Ben-Hur, Caligula, Homophobe Charles Heston and Gore Vidal
Back in the Jurassic Age before Twitter, celebrities used to settle scores in public by writing letters to newspapers. One of the liveliest dust-ups in memory took place in the pages of the L.A. Times between actor Charlton Heston and Gore Vidal, the consummate American man of letters who died Tuesday at his Hollywood Hills home at age 86.
As a screenwriter and actor, Vidal had a hand in a number of movies, including "Suddenly Last Summer" and the epically awful "Caligula." But Vidal also was involved in a very different sword-and-sandals affair, the 1959 remake of "Ben-Hur."And Vidal had some unorthodox ideas about the reasons why Judah Ben-Hur, played by Charlton Heston, and the Roman tribune Messala (Stephen Boyd) had gone from boyhood pals to deadly enemies, culminating in their chariot-race showdown.

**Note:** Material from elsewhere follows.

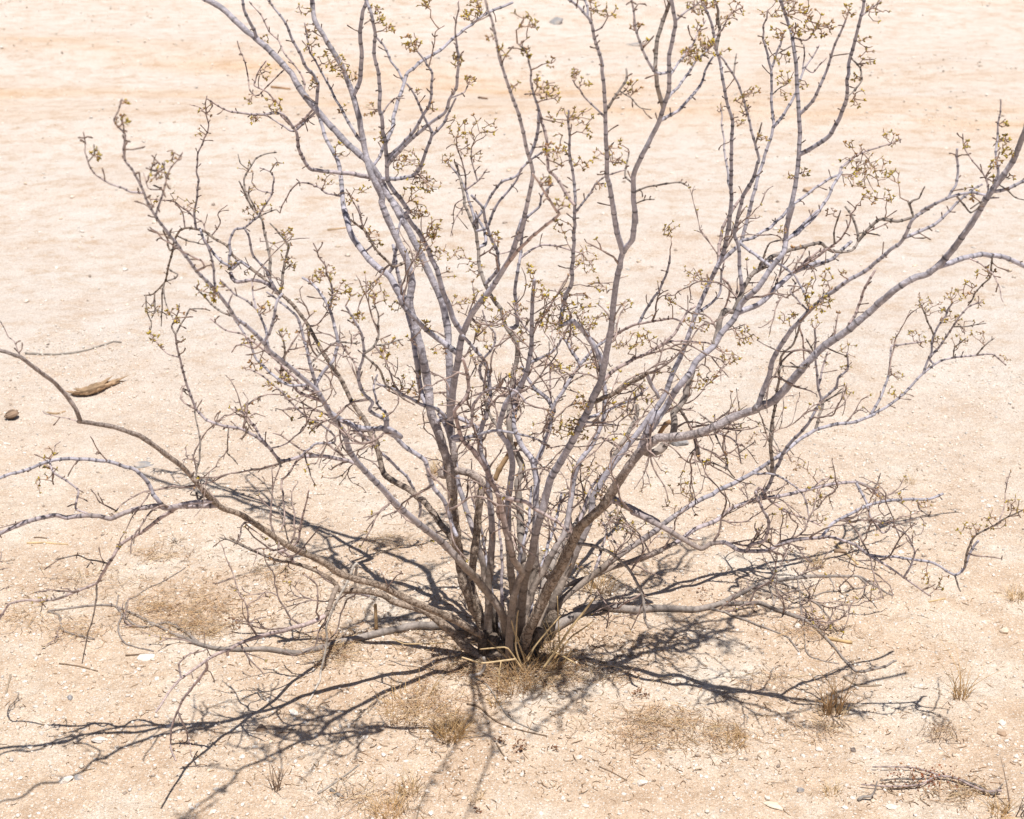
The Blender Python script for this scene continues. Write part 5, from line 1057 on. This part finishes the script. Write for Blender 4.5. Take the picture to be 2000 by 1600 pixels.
for _ in range(130):
    u = random.gauss(1815, 38); v = random.gauss(1517, 11)
    p, t = on_ground(u, v, random.uniform(.002, .016)); p = p - np.array(fb.location)
    d = rng.normal(size=3); d /= np.linalg.norm(d); s = np.cross(d, rng.normal(size=3)); s /= np.linalg.norm(s); nn = np.cross(d, s); l = random.uniform(.003, .007)
    c = np.array(random.choice([(.36, .12, .05), (.30, .10, .05), (.42, .20, .09), (.22, .09, .05)])) * random.uniform(.8, 1.2)
    mbd.add([p - d * l * .5, p + s * l * .3 + nn * .0006, p + d * l * .5, p - s * l * .3 + nn * .0006, p - nn * .0006], [(0, 1, 2), (0, 2, 3), (1, 0, 4), (2, 1, 4), (3, 2, 4), (0, 3, 4)], [c] * 5)
mbd.build('dead_leaves', M_leaf, fb, False)
stick('d3 1190,908 1215,890 1250,890 1270,865 1283,815', 6, 3, (.30, .27, .25), 'dark grey hooked twig beside the fallen branch, lower right', lifts=[0, .004, .006, .014, .03])
stick('p 1700,1532 1750,1540 1800,1534', 2.5, 2, DK, 'thin dark straight twig between the hooked twig and the fallen branch')

# rust brown dead leaf clusters lying on the sand
def dead_clump(u, v, n, rpx, label):
    p0, t = on_ground(u, v); mb = MB()
    for _ in range(n):
        q = np.array([random.gauss(0, rpx * t / FPX * .5), random.gauss(0, rpx * t / FPX * .5), abs(random.gauss(0, .006)) + .001])
        d = rng.normal(size=3); d /= np.linalg.norm(d); s = np.cross(d, rng.normal(size=3)); s /= np.linalg.norm(s); nn = np.cross(d, s); l = random.uniform(.004, .009); c = np.array(random.choice([(.24, .11, .06), (.18, .09, .055), (.32, .18, .10)]))
        mb.add([q - d * l * .5, q + s * l * .28 + nn * .0007, q + d * l * .5, q - s * l * .28 + nn * .0007, q - nn * .0007], [(0, 1, 2), (0, 2, 3), (1, 0, 4), (2, 1, 4), (3, 2, 4), (0, 3, 4)], [c] * 5)
    o = mb.build('leaf_clump', M_leaf, None, False); o.location = p0; tag(o, label, 'dead leaves')
dead_clump(1252, 1360, 26, 16, 'rust brown dead leaf clump on sand right of the root front')
dead_clump(1015, 1464, 24, 14, 'dark curled dead leaf clump on grit before the root')
dead_clump(455, 1222, 30, 22, 'rust brown dead leaves left of the root by the pink branch')
dead_clump(1083, 1466, 10, 7, 'tiny dark seed cluster on grit, right of the curled leaf clump')
dead_clump(975, 1449, 8, 7, 'tiny brown leaf scrap at the end of a front shadow')
dead_clump(1380, 1165, 30, 40, 'dark leaf crumbs in the hollow right of the root')
dead_clump(930, 1585, 6, 7, 'single reddish dead leaf at the bottom middle')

What triggered the smackdown between Heston and Vidal was the release of the 1995 documentary film "The Celluloid Closet," which outed the coded gay subtexts -- and closeted gay performers -- in a number of Hollywood films. Directed and written by Rob Epstein and Jeffrey Friedman, the documentary's most talked-about sequence was an interview with Vidal in which the writer described how he'd convinced Boyd and director William Wyler that there had to be a deeper motive to explain Messala's lethal hatred of his old friend Ben-Hur -- namely, that the two men once had a homosexual relationship that Messala wanted to resume but Ben-Hur did not.
According to Vidal, Heston was never let in on that twist, and the actor was not amused by Vidal's account in the film. In a March 17, 1996, letter to The L.A. Times, Heston asserted that Vidal had a minimal role in writing "Ben-Hur": Heston wrote that Vidal "produced a scene of several pages which Wyler rejected after a read-through."
"Vidal's claim that he slipped in a scene implying a homosexual relationship between the two men insults Willy Wyler and, I have to say, irritates the hell out of me," Heston concluded.
Vidal, never one to back down from a verbal brawl, responded to Heston's terse letter with a much longer elaboration of his role in "Ben-Hur," and taunting Heston as "the spokesperson for the National Rifle Assn."
As usual, Vidal had the last word.
"As for you, Chuck," he summed up, "just remember that wise saying, Oh what a tangled web we weave when first we practice to deceive."